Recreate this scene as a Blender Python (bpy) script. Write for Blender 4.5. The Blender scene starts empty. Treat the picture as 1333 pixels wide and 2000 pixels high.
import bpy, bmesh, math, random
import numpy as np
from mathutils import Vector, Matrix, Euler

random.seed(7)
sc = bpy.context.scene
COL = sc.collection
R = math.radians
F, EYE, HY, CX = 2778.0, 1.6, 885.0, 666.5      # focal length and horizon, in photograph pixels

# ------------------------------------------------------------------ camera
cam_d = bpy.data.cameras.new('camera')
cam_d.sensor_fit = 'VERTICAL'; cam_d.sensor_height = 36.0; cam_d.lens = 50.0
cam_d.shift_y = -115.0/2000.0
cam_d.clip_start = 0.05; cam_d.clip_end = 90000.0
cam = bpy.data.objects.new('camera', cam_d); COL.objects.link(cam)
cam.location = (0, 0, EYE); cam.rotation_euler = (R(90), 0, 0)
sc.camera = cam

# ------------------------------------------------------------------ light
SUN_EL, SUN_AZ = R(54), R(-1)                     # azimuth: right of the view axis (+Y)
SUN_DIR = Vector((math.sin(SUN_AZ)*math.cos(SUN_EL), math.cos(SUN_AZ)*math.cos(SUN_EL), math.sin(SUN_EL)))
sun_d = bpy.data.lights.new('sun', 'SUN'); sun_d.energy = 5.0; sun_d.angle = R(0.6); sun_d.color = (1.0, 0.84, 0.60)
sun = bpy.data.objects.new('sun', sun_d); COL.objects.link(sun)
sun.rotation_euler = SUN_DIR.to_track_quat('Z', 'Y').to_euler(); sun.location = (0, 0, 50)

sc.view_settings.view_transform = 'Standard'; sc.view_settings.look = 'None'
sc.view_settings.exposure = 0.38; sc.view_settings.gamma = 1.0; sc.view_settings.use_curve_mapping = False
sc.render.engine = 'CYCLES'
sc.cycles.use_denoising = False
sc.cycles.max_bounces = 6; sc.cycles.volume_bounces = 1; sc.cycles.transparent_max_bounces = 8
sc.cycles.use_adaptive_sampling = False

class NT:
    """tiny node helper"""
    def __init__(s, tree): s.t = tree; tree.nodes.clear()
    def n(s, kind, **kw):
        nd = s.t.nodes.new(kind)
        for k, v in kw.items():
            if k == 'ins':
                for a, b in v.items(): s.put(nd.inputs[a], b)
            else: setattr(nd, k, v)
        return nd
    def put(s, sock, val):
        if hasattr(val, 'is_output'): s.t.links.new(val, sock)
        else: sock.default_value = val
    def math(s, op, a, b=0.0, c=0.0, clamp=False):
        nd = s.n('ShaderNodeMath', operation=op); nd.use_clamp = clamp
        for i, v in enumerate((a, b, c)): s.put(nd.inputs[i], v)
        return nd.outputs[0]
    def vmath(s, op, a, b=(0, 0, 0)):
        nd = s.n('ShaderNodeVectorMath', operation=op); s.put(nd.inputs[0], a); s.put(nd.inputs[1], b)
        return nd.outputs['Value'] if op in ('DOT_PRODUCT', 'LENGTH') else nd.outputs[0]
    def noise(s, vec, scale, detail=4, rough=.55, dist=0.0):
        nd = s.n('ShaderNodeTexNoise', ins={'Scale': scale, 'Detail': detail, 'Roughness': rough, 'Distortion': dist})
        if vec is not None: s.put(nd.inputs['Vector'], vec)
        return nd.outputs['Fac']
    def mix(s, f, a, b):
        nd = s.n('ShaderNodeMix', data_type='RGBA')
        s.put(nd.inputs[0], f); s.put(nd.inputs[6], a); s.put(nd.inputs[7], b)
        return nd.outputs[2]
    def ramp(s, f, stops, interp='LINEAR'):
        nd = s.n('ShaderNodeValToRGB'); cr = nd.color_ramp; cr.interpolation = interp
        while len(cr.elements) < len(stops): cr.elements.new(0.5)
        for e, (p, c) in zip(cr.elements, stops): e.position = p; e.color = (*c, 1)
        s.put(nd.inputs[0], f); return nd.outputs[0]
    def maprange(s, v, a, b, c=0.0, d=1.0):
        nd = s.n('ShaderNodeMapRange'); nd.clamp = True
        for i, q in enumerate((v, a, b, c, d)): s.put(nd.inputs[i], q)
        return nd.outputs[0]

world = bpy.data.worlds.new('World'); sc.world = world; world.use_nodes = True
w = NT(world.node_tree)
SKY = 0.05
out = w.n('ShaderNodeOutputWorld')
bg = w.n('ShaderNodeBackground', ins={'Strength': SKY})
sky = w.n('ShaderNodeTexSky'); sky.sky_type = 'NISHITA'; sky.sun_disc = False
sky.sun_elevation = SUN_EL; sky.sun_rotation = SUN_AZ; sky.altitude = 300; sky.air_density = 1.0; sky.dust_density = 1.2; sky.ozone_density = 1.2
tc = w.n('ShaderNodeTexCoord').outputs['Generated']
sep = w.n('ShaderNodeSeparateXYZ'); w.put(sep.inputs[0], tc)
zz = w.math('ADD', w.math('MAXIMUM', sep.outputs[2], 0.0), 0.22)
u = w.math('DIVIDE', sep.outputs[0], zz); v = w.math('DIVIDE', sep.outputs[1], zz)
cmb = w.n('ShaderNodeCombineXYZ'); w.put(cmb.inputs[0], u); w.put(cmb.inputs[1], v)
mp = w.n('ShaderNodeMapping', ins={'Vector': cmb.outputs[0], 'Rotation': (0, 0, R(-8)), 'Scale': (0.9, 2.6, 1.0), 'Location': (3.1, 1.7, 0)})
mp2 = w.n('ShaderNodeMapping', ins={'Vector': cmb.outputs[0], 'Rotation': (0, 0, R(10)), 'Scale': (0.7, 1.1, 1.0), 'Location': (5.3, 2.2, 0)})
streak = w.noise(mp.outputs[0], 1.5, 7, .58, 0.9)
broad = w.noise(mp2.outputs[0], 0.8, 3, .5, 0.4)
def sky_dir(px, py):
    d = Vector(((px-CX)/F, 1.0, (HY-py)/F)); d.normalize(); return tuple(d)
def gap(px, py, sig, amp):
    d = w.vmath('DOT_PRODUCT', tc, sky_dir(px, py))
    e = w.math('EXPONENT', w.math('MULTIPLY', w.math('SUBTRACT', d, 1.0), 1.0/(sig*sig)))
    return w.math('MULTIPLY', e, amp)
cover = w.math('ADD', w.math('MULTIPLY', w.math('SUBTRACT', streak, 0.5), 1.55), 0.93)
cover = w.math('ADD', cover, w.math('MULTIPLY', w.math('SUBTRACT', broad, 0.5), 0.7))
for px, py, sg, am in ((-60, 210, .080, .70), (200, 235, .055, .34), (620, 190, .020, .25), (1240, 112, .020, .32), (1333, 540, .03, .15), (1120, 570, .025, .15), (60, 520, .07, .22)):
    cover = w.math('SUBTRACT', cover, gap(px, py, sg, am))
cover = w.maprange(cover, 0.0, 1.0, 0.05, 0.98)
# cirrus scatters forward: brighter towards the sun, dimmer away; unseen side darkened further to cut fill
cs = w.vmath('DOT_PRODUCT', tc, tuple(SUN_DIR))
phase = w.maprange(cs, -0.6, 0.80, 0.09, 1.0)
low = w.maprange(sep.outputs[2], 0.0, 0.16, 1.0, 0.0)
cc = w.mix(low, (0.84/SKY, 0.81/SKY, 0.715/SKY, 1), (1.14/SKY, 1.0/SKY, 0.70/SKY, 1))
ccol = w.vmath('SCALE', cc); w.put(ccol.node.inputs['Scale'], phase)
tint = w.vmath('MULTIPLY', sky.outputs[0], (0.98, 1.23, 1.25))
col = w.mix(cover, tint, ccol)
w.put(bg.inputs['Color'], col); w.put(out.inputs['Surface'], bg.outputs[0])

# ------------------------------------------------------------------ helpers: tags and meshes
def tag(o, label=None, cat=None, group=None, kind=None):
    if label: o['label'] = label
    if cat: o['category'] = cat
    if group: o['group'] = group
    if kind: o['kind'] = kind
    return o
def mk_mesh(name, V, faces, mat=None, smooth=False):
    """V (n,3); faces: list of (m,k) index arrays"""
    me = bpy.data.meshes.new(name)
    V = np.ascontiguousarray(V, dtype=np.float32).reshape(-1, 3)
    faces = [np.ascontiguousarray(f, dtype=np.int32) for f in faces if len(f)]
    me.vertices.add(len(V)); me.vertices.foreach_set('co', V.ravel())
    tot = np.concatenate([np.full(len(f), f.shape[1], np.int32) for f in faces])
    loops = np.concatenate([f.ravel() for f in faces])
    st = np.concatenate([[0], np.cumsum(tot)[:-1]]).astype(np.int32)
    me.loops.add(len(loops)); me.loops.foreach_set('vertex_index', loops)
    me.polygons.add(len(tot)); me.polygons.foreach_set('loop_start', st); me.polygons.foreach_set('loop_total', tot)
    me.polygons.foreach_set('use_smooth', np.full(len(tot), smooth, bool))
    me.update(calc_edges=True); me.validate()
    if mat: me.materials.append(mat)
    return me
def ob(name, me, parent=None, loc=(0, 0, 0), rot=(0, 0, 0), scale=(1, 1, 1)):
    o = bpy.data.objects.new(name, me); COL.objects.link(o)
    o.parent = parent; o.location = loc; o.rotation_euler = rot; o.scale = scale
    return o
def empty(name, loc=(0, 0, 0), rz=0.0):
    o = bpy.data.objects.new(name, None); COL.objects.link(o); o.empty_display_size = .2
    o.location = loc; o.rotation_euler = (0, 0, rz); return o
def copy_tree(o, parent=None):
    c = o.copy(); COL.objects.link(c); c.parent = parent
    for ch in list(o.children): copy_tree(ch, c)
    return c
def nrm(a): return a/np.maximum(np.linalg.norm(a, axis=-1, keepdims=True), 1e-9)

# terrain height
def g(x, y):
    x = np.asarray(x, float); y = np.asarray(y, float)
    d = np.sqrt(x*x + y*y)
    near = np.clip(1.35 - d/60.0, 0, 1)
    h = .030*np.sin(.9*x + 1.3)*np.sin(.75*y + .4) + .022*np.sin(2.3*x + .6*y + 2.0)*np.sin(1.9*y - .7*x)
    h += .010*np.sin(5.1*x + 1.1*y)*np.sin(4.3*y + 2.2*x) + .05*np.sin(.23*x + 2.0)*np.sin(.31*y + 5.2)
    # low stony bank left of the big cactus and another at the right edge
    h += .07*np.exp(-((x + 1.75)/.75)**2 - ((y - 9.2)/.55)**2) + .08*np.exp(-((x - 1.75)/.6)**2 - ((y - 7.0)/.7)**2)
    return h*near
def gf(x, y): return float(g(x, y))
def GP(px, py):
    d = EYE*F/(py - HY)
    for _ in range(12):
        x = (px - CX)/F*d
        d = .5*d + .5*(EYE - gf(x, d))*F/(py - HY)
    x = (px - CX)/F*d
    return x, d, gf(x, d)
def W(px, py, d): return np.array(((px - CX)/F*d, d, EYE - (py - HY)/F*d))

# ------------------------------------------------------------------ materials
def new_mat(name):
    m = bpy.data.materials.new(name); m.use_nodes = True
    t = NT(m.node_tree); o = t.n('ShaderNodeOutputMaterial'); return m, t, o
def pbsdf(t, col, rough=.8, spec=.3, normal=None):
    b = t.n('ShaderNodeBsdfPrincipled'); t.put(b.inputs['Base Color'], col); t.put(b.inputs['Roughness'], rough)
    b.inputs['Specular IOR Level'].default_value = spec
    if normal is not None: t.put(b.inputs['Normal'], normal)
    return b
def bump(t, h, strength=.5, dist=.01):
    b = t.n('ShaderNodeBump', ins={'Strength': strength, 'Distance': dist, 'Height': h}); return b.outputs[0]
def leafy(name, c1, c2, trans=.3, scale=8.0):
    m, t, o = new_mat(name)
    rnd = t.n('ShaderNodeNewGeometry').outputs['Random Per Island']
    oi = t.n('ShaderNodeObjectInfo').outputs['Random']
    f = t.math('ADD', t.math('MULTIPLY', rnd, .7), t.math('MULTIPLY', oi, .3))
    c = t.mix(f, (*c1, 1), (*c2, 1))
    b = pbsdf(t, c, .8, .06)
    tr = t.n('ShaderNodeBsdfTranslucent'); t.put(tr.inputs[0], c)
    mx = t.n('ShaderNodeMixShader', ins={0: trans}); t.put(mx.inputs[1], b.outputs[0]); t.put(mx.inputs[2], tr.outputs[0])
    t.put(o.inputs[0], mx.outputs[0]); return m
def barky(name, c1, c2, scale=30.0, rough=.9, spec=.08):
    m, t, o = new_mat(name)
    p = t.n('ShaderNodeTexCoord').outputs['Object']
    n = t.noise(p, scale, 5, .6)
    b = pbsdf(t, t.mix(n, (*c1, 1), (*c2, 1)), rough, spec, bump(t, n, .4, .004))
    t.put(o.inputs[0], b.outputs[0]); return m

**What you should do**
Gather each line holding the string "pixels".

**Task output**
Recreate this scene as a Blender Python (bpy) script. Write for Blender 4.5. The Blender scene starts empty. Treat the picture as 1333 pixels wide and 2000 pixels high.
F, EYE, HY, CX = 2778.0, 1.6, 885.0, 666.5      # focal length and horizon, in photograph pixels